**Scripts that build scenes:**
*-*-*

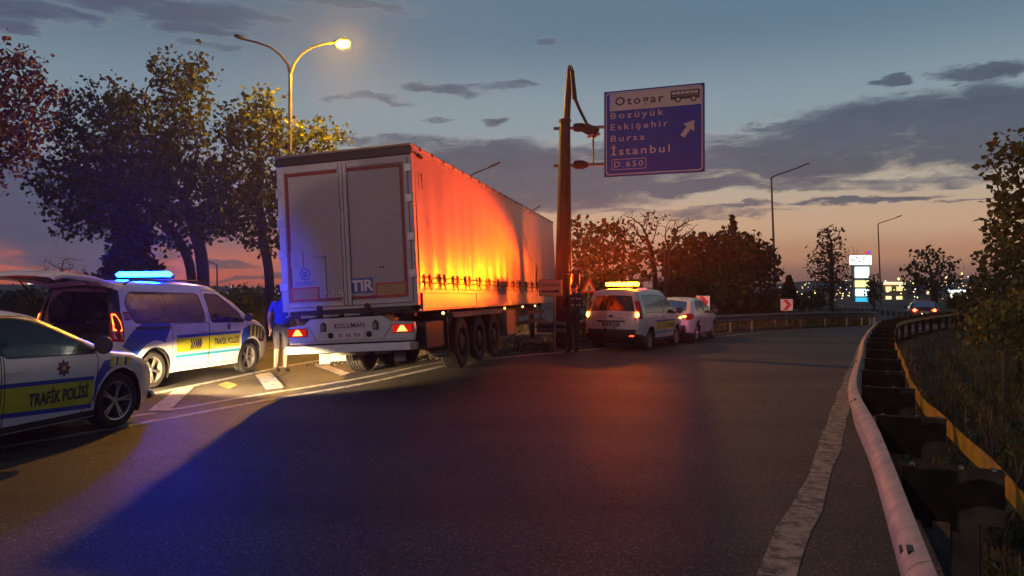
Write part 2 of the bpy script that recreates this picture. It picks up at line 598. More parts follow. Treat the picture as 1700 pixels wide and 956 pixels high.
def worn_paint(name, col, wear=.5):
    """road paint worn through to the asphalt in patches and cracks"""
    m = mat(name, col, .65)
    t = m.node_tree
    b = t.nodes['Principled BSDF']
    tcn = t.nodes.new('ShaderNodeTexCoord')
    n = t.nodes.new('ShaderNodeTexNoise')
    n.inputs['Scale'].default_value = 7
    n.inputs['Detail'].default_value = 8
    n.inputs['Roughness'].default_value = .75
    t.links.new(tcn.outputs['Object'], n.inputs['Vector'])
    r = t.nodes.new('ShaderNodeValToRGB')
    r.color_ramp.elements[0].position = wear - .07
    r.color_ramp.elements[0].color = tuple(col) + (1,)
    r.color_ramp.elements[1].position = wear + .07
    r.color_ramp.elements[1].color = (.05, .048, .045, 1)
    t.links.new(n.outputs['Fac'], r.inputs[0])
    t.links.new(r.outputs[0], b.inputs['Base Color'])
    return m

M['asphalt'] = ground_mat()
M['line'] = worn_paint('line_paint', (.42, .41, .38), .56)
M['line_old'] = worn_paint('old_line_paint', (.30, .28, .25), .52)
M['line_yellow'] = worn_paint('yellow_paint', (.45, .30, .06), .52)
M['gravel'] = mat('gravel', (.06, .054, .044), .95, col2=(.19, .168, .135), scale=38, bump=1.0, bscale=45, detail=6)
M['soil'] = mat('soil', (.045, .036, .026), .95, col2=(.085, .07, .05), scale=2.2, bump=.8, bscale=14)
M['grass_blade'] = leafmat('grass_blade', (.045, .055, .018), (.10, .085, .035), .35)
M['dry_grass'] = leafmat('dry_grass', (.16, .11, .05), (.26, .19, .09), .35)
M['galv'] = mat('galvanised_steel', (.30, .30, .30), .42, .75, var=.25, scale=6, bump=.08, bscale=30)
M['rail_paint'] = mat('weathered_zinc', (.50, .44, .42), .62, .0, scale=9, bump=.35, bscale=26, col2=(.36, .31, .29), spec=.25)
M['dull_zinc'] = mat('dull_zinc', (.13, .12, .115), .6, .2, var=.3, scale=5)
M['dark_steel'] = mat('dark_steel', (.035, .032, .03), .6, .5, var=.3, scale=8)
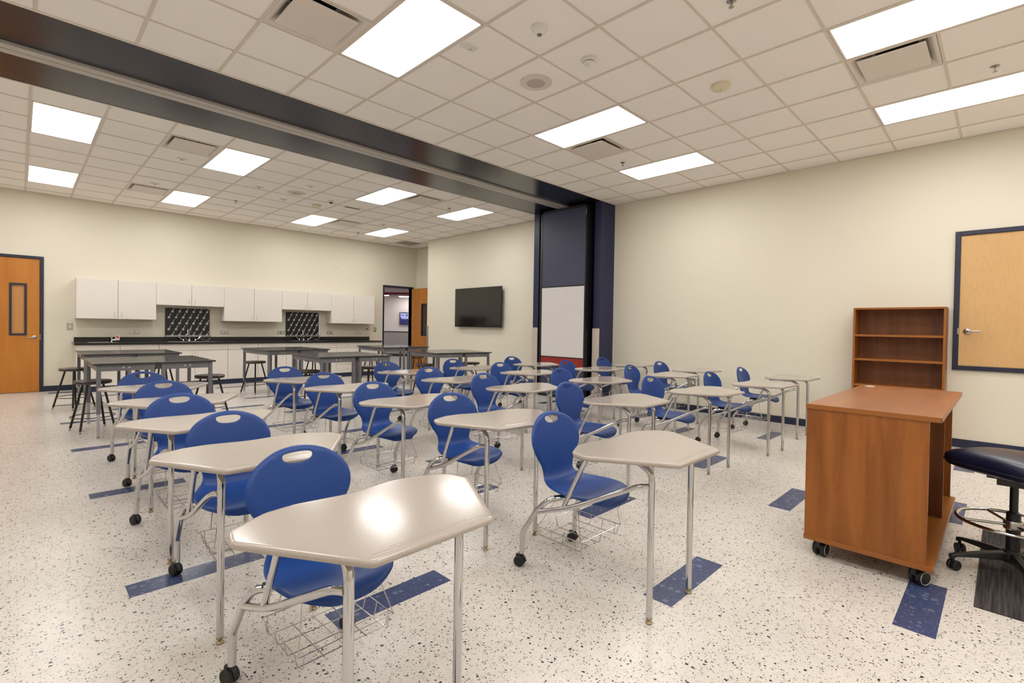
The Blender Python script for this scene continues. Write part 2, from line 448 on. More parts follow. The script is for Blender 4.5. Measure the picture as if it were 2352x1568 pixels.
# small ceiling devices
def ceil_item(name, label, cat, x, y, parts, group=None):
    t = thing(name, label, cat, (x, y, H), group=group)
    for pn, prof, mt in parts:
        bm = bmesh.new(); lathe(bm, prof, 28); finish(pn, bm, mt, t, smooth=True)
    return t
ceil_item('motion_sensor', 'white domed motion sensor on the ceiling right of the largest lamp', 'sensor', -.30, .34,
          [('base_disc', [(0, .004), (.062, .004), (.062, -.012), (.05, -.022), (0, -.022)], OFFW), ('dome', [(0, -.02), (.042, -.02), (.036, -.038), (.022, -.05), (0, -.052)], OFFW),
           ('lens', [(0, -.05), (.02, -.05), (.016, -.058), (0, -.06)], mat('sensor_lens', (120, 112, 110), .3))])
ceil_item('smoke_detector', 'white slotted smoke detector on the front ceiling', 'detector', .33, .33,
          [('base_disc', [(0, .004), (.065, .004), (.065, -.012), (.052, -.018), (0, -.018)], OFFW), ('vent_ring', [(0, -.018), (.044, -.018), (.044, -.024), (0, -.024)], BLACK),
           ('cap', [(0, -.024), (.046, -.024), (.044, -.036), (.03, -.046), (0, -.048)], OFFW)])
sp1 = ceil_item('ceiling_speaker', 'round front ceiling speaker with grey mesh centre', 'speaker', .31, .93,
          [('speaker_rim', [(0, .004), (.15, .004), (.15, -.002), (.12, -.008), (.085, -.006), (.085, -.002), (0, -.002)], mat('speaker_rim_white', (222, 212, 198), .6)), ('speaker_mesh', [(0, -.002), (.084, -.002), (.078, -.007), (0, -.008)], mat('speaker_mesh', (190, 178, 170), .8))], 'ceiling speakers')
dup(sp1, (.33, 6.65, H), 0, 'round speaker in the rear room ceiling beyond the navy band', 'ceiling speakers')
rd = ceil_item('carbon_monoxide_alarm', 'pale yellowish round alarm on the front ceiling toward the right', 'detector', 1.54, -.30,
          [('base_disc', [(0, .004), (.085, .004), (.085, -.02), (.07, -.034), (0, -.036)], mat('ivory_plastic', (226, 214, 186), .5)), ('indicator', [(0, -.03), (.012, -.03), (.01, -.039), (0, -.04)], ALU)], 'round ceiling alarms')
dup(rd, (.95, 7.26, H), 0, 'pale round alarm on the rear ceiling beside the dark slot', 'round ceiling alarms')
dm = ceil_item('rear_motion_sensor', 'small white domed sensor on the rear ceiling', 'sensor', 1.0, 6.73,
          [('base_disc', [(0, .004), (.06, .004), (.06, -.012), (.05, -.02), (0, -.02)], OFFW), ('dome', [(0, -.018), (.03, -.018), (.02, -.045), (0, -.048)], BLACK)])
def sprinkler():
    t = thing('sprinkler_head', '', 'sprinkler', group='pendent sprinkler heads')
    bm = bmesh.new(); lathe(bm, [(0, .004), (.032, .004), (.032, -.003), (.022, -.008), (0, -.008)], 20); finish('escutcheon', bm, STEEL, t, smooth=True)
    bm = bmesh.new(); tube(bm, [(-.014, 0, -.006), (-.018, 0, -.025), (-.004, 0, -.042)], .003, 0, 6); tube(bm, [(.014, 0, -.006), (.018, 0, -.025), (.004, 0, -.042)], .003, 0, 6); tube(bm, [(0, 0, -.006), (0, 0, -.042)], .0025, 0, 6)
    finish('frame_arms', bm, STEEL, t, smooth=True)
    bm = bmesh.new(); lathe(bm, [(0, -.042), (.018, -.042), (.018, -.044), (0, -.045)], 16); finish('deflector', bm, STEEL, t)
    return t
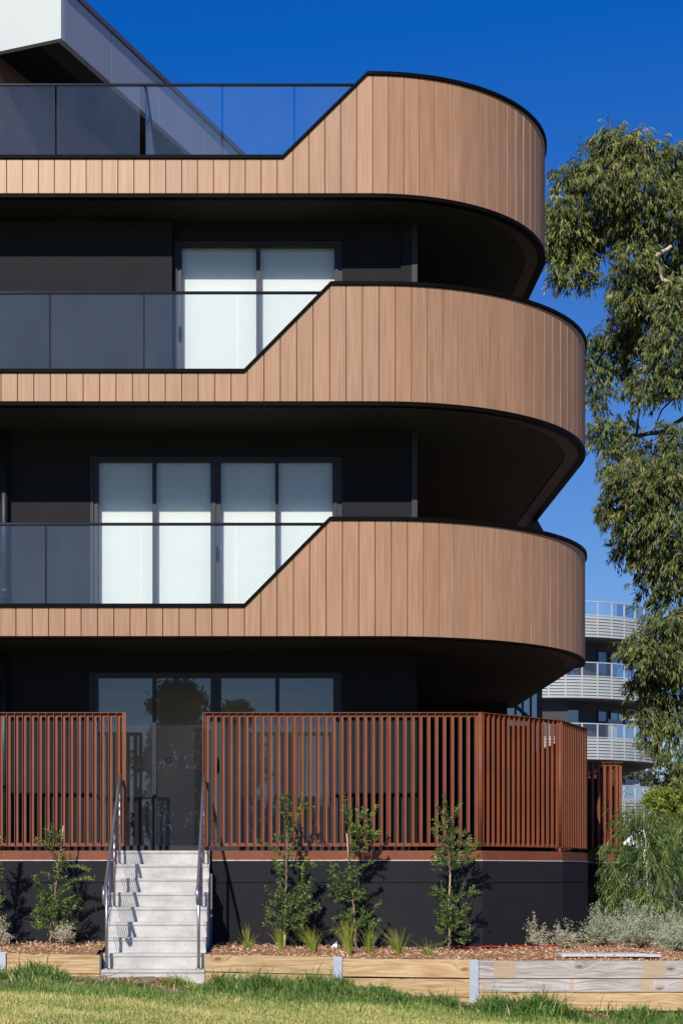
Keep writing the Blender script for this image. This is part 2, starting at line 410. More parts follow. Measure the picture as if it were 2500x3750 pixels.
grid('garden_bed', list(np.arange(-9, -1.86, .1))+[-1.86], list(np.arange(19.93, 22.1, .1)), bed_h, 'mulch')
grid('garden_bed', [-.53]+list(np.arange(-.5, 13, .1)), list(np.arange(19.79, 32, .1)), bed_h, 'mulch')
# long thin rise of ground beyond the garden, hiding nothing but the horizon seam
# ------------------------------------------------------------------ mulch chips (uncountable)
def chips():
    n = 26000
    x = rng.uniform(-4, 7.5, n); y = 19.82+rng.random(n)**1.6*3.6
    ok = ((x < -1.88) & (y > 19.96) & (y < 21.95)) | ((x > -.50) & (y < np.where(x < 2.8, 21.95, 24)))
    x = x[ok]; y = y[ok]; n = len(x)
    z = bed_h(x, y)+rng.uniform(.002, .03, n)
    A = unit(n); A[:, 2] *= .45; N = unit(n); N[:, 2] = np.abs(N[:, 2])+.5
    leafmesh('mulch_chips', 'chip', np.stack([x, y, z], 1), A, N, rng.uniform(.02, .065, n), rng.uniform(.008, .02, n), rng.random(n), org=(0, 20, .3))['kind'] = 'stuff'
    # nothing else here
chips()

# ================================================================== MAIN BUILDING
YW = 23.45
B = empty('apartment_building', (0, YW, 0), 'modern apartment block with stacked curved timber clad balconies and dark walls', 'building')
D1 = 22.05; XC1 = 1.565; R1 = 3.19
DT = 22.78; XCT = 1.50; RT = 2.73
XL = -9.0
def path_pts(D, xc, r, off, yend, ds=.2097, x0=XL, phase=0.0):
    """list of (s, x, y, nx, ny) sampling line, arc, line"""
    out = []
    return out
class Path:
    def __init__(s, D, xc, r, yend):
        s.D, s.xc, s.r, s.ye = D, xc, r, yend
        s.l1 = xc; s.l2 = xc+r*math.pi/2; s.l3 = s.l2+max(0, yend-(D+r))
    def at(s, t, off=0):        # t: arclength with t = x on the straight part
        if t <= s.l1: return (t, s.D-off, 0, -1)
        if t <= s.l2:
            a = (t-s.l1)/s.r
            return (s.xc+(s.r+off)*math.sin(a), s.D+s.r-(s.r+off)*math.cos(a), math.sin(a), -math.cos(a))
        return (s.xc+s.r+off, s.D+s.r+t-s.l2, 1, 0)
    def samples(s, t0, t1, step=.1):
        ts = [t0]
        if t0 < s.l1 < t1: ts.append(s.l1)
        a0 = max(t0, s.l1); a1 = min(t1, s.l2)
        if a1 > a0:
            n = max(1, int((a1-a0)/step))
            ts += [a0+(a1-a0)*k/n for k in range(1, n+1)]
        ts.append(t1)
        return sorted(set(round(t, 5) for t in ts))

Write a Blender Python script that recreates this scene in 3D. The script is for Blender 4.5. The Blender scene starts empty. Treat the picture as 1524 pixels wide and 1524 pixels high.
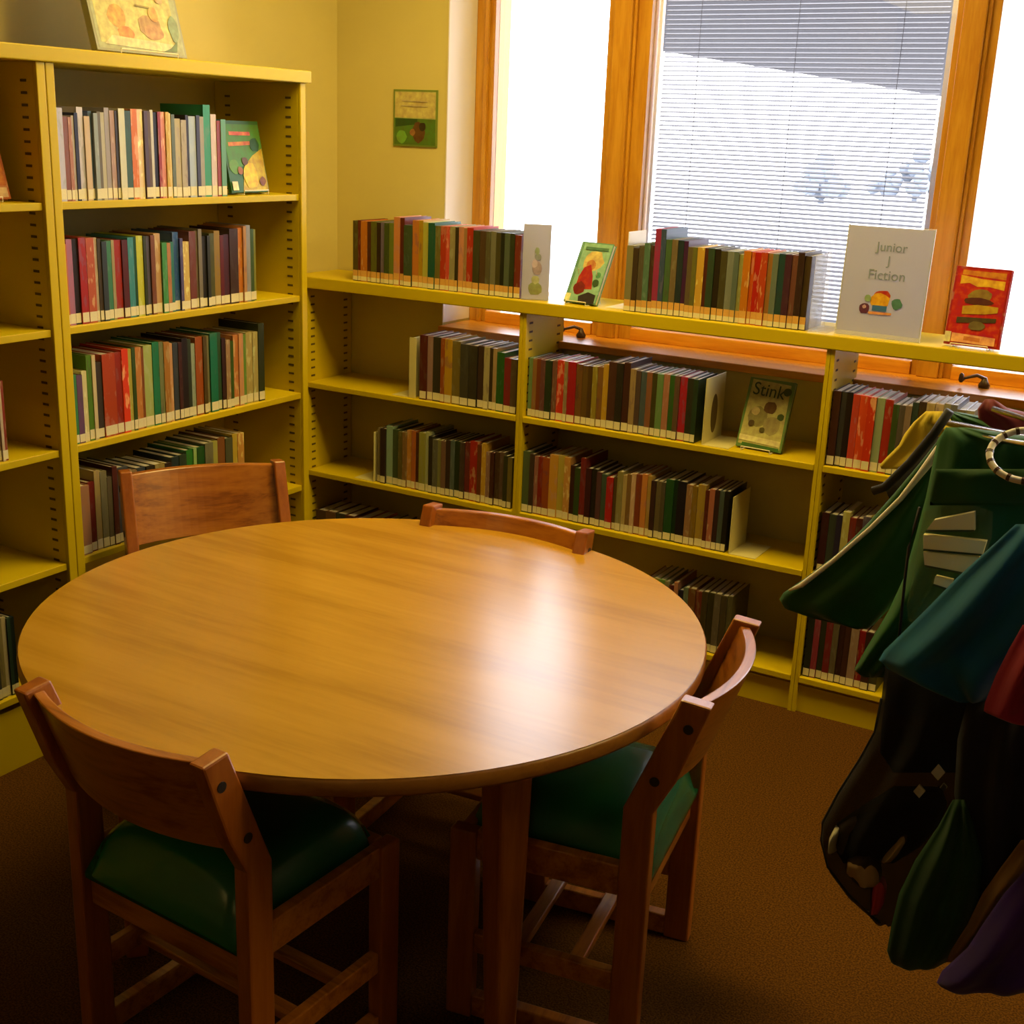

*-*-*

**WHAT IS REQUIRED:** State how many lines above contain the string "parts", with no other words.

**TASK RESULT:** 5